- **Challenge**
Find each line with the string "Python" and copy it.

- **Records shown**
****************

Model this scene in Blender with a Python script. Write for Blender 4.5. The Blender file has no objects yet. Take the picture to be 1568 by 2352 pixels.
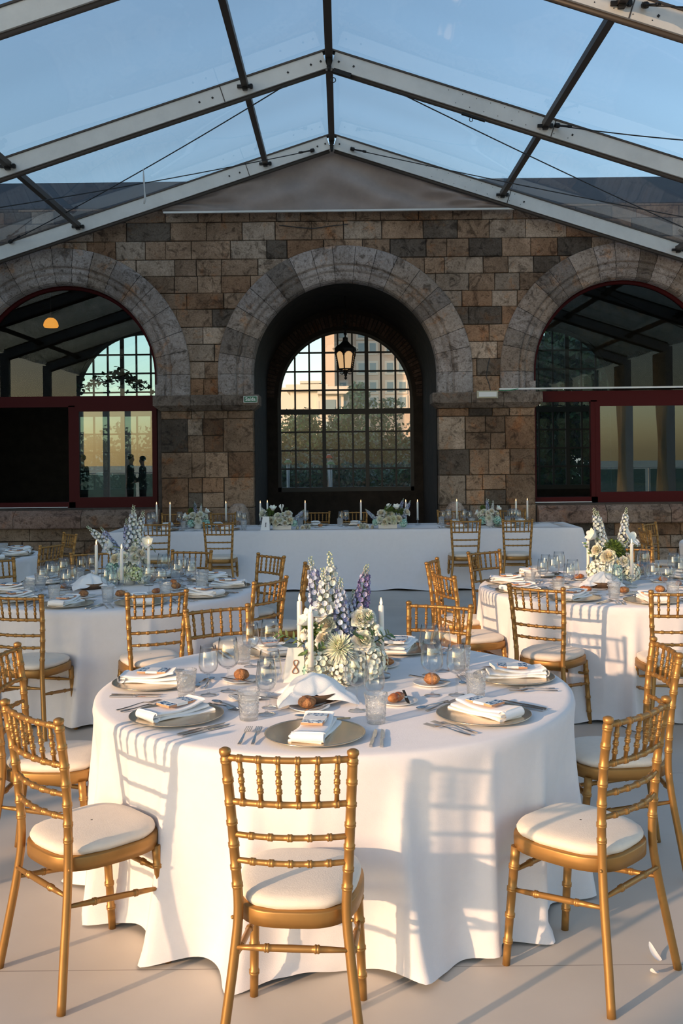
import bpy, math, random
from mathutils import Vector, Matrix, Euler, noise
rnd = random.Random(7)
PI = math.pi
C = bpy.context.scene.collection
sc = bpy.context.scene
# ------------------------------------------------------------------ camera
F, H, CX, HY, RO = 2287.0, 1.745, 785.0, 1042.0, 0.0105
cam = bpy.data.cameras.new('camera'); co = bpy.data.objects.new('camera', cam); C.objects.link(co)
cam.sensor_width = 36; cam.sensor_height = 36; cam.sensor_fit = 'AUTO'
cam.lens = 36.0 * F / 2352
cam.shift_y = -(1176 - HY) / 2352; cam.shift_x = -(CX - 784) / 2352
cam.clip_end = 4000
co.matrix_world = Matrix.Translation((0, 0, H)) @ Matrix.Rotation(PI/2, 4, 'X') @ Matrix.Rotation(-RO, 4, 'Z')
sc.camera = co
# ------------------------------------------------------------------ light
sc.view_settings.view_transform = 'Standard'; sc.view_settings.look = 'None'
sc.view_settings.exposure = 0.0; sc.view_settings.gamma = 1.0; sc.view_settings.use_curve_mapping = False
SUN_EL = math.radians(14.0)
SUN_DIR = Vector((-0.77*math.cos(SUN_EL), -0.64*math.cos(SUN_EL), math.sin(SUN_EL))).normalized()   # towards the sun
w = bpy.data.worlds.new('world'); sc.world = w; w.use_nodes = True
nt = w.node_tree; nt.nodes.clear()
sky = nt.nodes.new('ShaderNodeTexSky'); sky.sky_type = 'NISHITA'; sky.sun_disc = False
sky.sun_elevation = math.radians(12); sky.sun_rotation = math.atan2(-0.77, -0.64)
sky.air_density = 1.0; sky.dust_density = 1.2; sky.ozone_density = 1.6; sky.altitude = 0
bg = nt.nodes.new('ShaderNodeBackground'); bg.inputs['Strength'].default_value = 0.36
wo = nt.nodes.new('ShaderNodeOutputWorld')
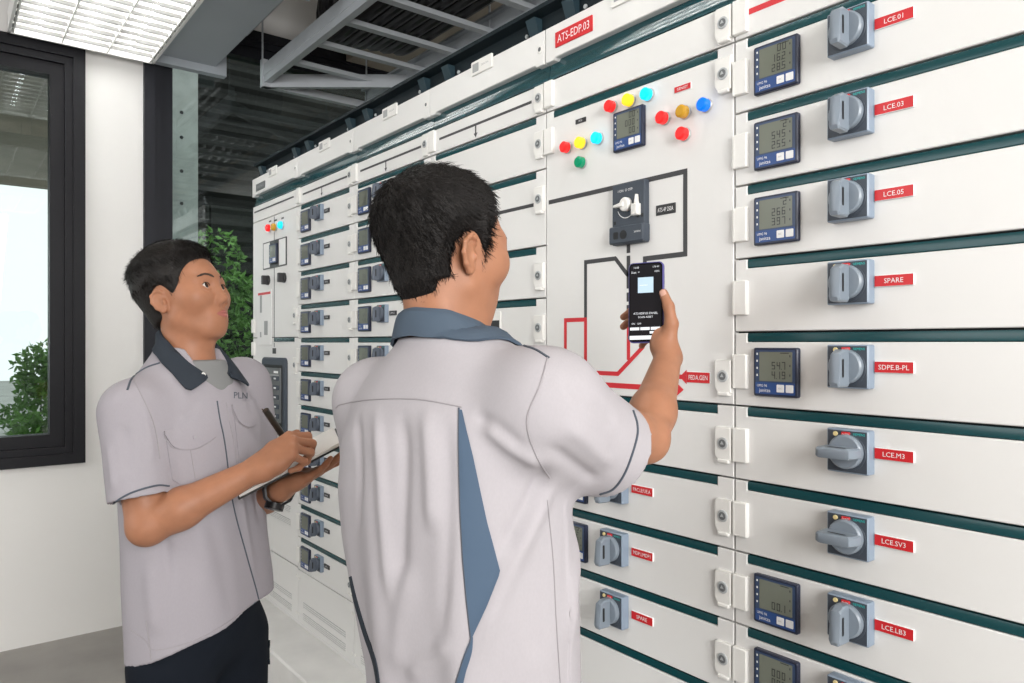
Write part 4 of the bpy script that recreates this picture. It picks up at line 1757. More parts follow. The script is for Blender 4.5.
def hair_strands(mb, v, q, sel, n, flow, length, lift, r0, m, seed, seg=4, jitter=.25, curl=0.0):
    """fine tapered locks rooted on a surface and combed along a flow field"""
    rg = np.random.default_rng(seed)
    qs = q[sel]
    c = v[qs].mean(1)
    nr = np.cross(v[qs[:, 2]] - v[qs[:, 0]], v[qs[:, 3]] - v[qs[:, 1]])
    ar = np.linalg.norm(nr, axis=1)
    nr = nr / np.maximum(ar[:, None], 1e-12)
    pick = rg.choice(len(qs), size=n, p=ar / ar.sum())
    w4 = rg.dirichlet([1, 1, 1, 1], size=n)
    root = (v[qs[pick]] * w4[:, :, None]).sum(1)
    N = nr[pick]
    fl = flow(root)
    ln = length(root) * rg.uniform(.7, 1.25, n)
    d = fl - N * (fl * N).sum(1, keepdims=True)
    d = d / np.maximum(np.linalg.norm(d, axis=1, keepdims=True), 1e-6) + rg.normal(0, jitter, (n, 3))
    p = root - N * .003
    lf = lift * rg.uniform(.4, 1.6, (n, 1))
    side = np.cross(d, N)
    side /= np.maximum(np.linalg.norm(side, axis=1, keepdims=True), 1e-6)
    rows = []
    ph = np.arange(n)[:, None]
    for s_ in range(seg + 1):
        t = s_ / seg
        r = r0 * (1 - t) ** .7 + .00012
        rows.append(np.stack([p + side * r, p - side * r * .6 + N * r * .8, p - side * r * .6 - N * r * .8], 1))
        dd = d + N * (lf * (1 - 1.7 * t)) + side * curl * np.sin(3 * t + ph)
        p = p + dd / np.linalg.norm(dd, axis=1, keepdims=True) * (ln / seg)[:, None]
    V = np.stack(rows, 1).reshape(-1, 3)
    base_ = (np.arange(n) * 3 * (seg + 1))[:, None]
    pat = np.array([(3 * s_ + k, 3 * s_ + (k + 1) % 3, 3 * s_ + 3 + (k + 1) % 3, 3 * s_ + 3 + k) for s_ in range(seg) for k in range(3)])
    F = (base_[:, :, None] + pat[None]).reshape(-1, 4)
    mb.add(V.tolist(), F.tolist(), m)


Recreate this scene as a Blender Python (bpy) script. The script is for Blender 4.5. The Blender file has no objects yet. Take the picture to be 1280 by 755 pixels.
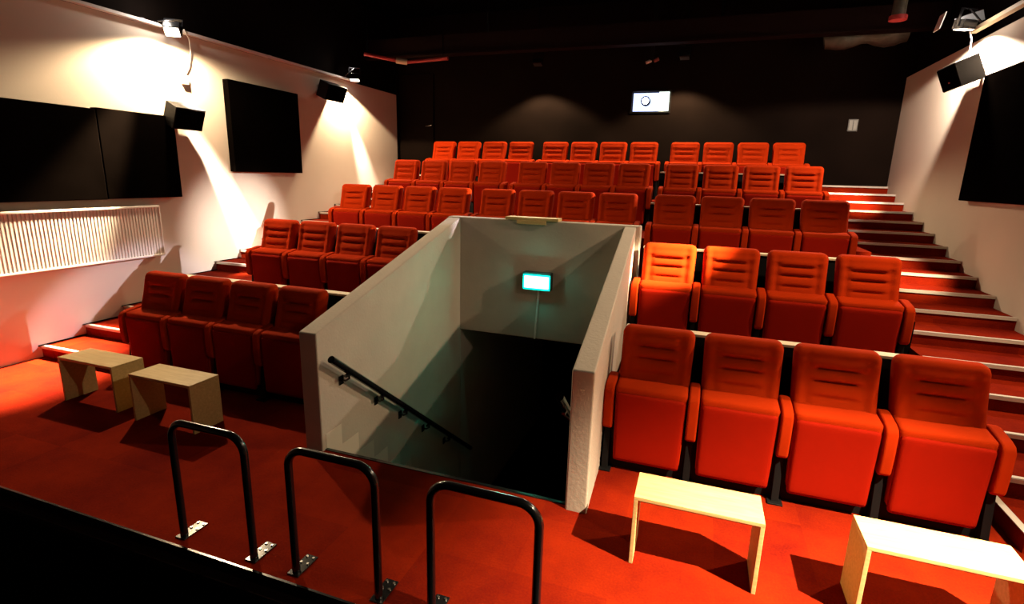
import bpy, bmesh, math, random
from mathutils import Vector, Matrix, Euler
random.seed(4)
PI = math.pi
SC = bpy.context.scene
COL = SC.collection

# ------------------------------------------------------------------ camera
CAM_H = 2.0
cd = bpy.data.cameras.new('camera'); cam = bpy.data.objects.new('camera', cd); COL.objects.link(cam)
cd.sensor_fit = 'HORIZONTAL'; cd.sensor_width = 36.0; cd.lens = 664.38 / 1280 * 36.0
cd.clip_start = 0.05; cd.clip_end = 100
right_ax = Vector((0.94210751, 0.33432524, 0.02569209))
up_ax = Vector((-0.10001145, 0.20703731, 0.97320772))
fwd_ax = Vector((-0.32004868, 0.9194358, -0.22848775))
rot = Matrix((right_ax, up_ax, -fwd_ax)).transposed()
cam.matrix_world = Matrix.Translation((0, 0, CAM_H)) @ rot.to_4x4()
SC.camera = cam

# ------------------------------------------------------------------ colour management, world
SC.view_settings.view_transform = 'Standard'
SC.view_settings.look = 'None'
SC.view_settings.gamma = 1.0
SC.view_settings.use_curve_mapping = False
SC.view_settings.exposure = 0.0
w = bpy.data.worlds.new('world'); SC.world = w; w.use_nodes = True
w.node_tree.nodes['Background'].inputs[0].default_value = (0.9, 0.75, 0.7, 1)
w.node_tree.nodes['Background'].inputs[1].default_value = 0.004

# ------------------------------------------------------------------ lamps of the room
def spot(name, loc, target, watts, angle, blend, color, radius=0.04):
    l = bpy.data.lights.new(name, 'SPOT'); l.energy = watts; l.spot_size = math.radians(angle)
    l.spot_blend = blend; l.color = color; l.shadow_soft_size = radius
    o = bpy.data.objects.new(name, l); COL.objects.link(o); o.location = loc
    d = Vector(target) - Vector(loc); o.rotation_euler = d.to_track_quat('-Z', 'Y').to_euler()
    return o
WARM = (1.0, 0.75, 0.46); COOL = (0.95, 0.9, 1.0)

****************

- **Reply**
Model this scene in Blender with a Python script. Write for Blender 4.5. The Blender file has no objects yet. Take the picture to be 1568 by 2352 pixels.
Recreate this scene as a Blender Python (bpy) script. The script is for Blender 4.5. The Blender file has no objects yet. Take the picture to be 1280 by 755 pixels.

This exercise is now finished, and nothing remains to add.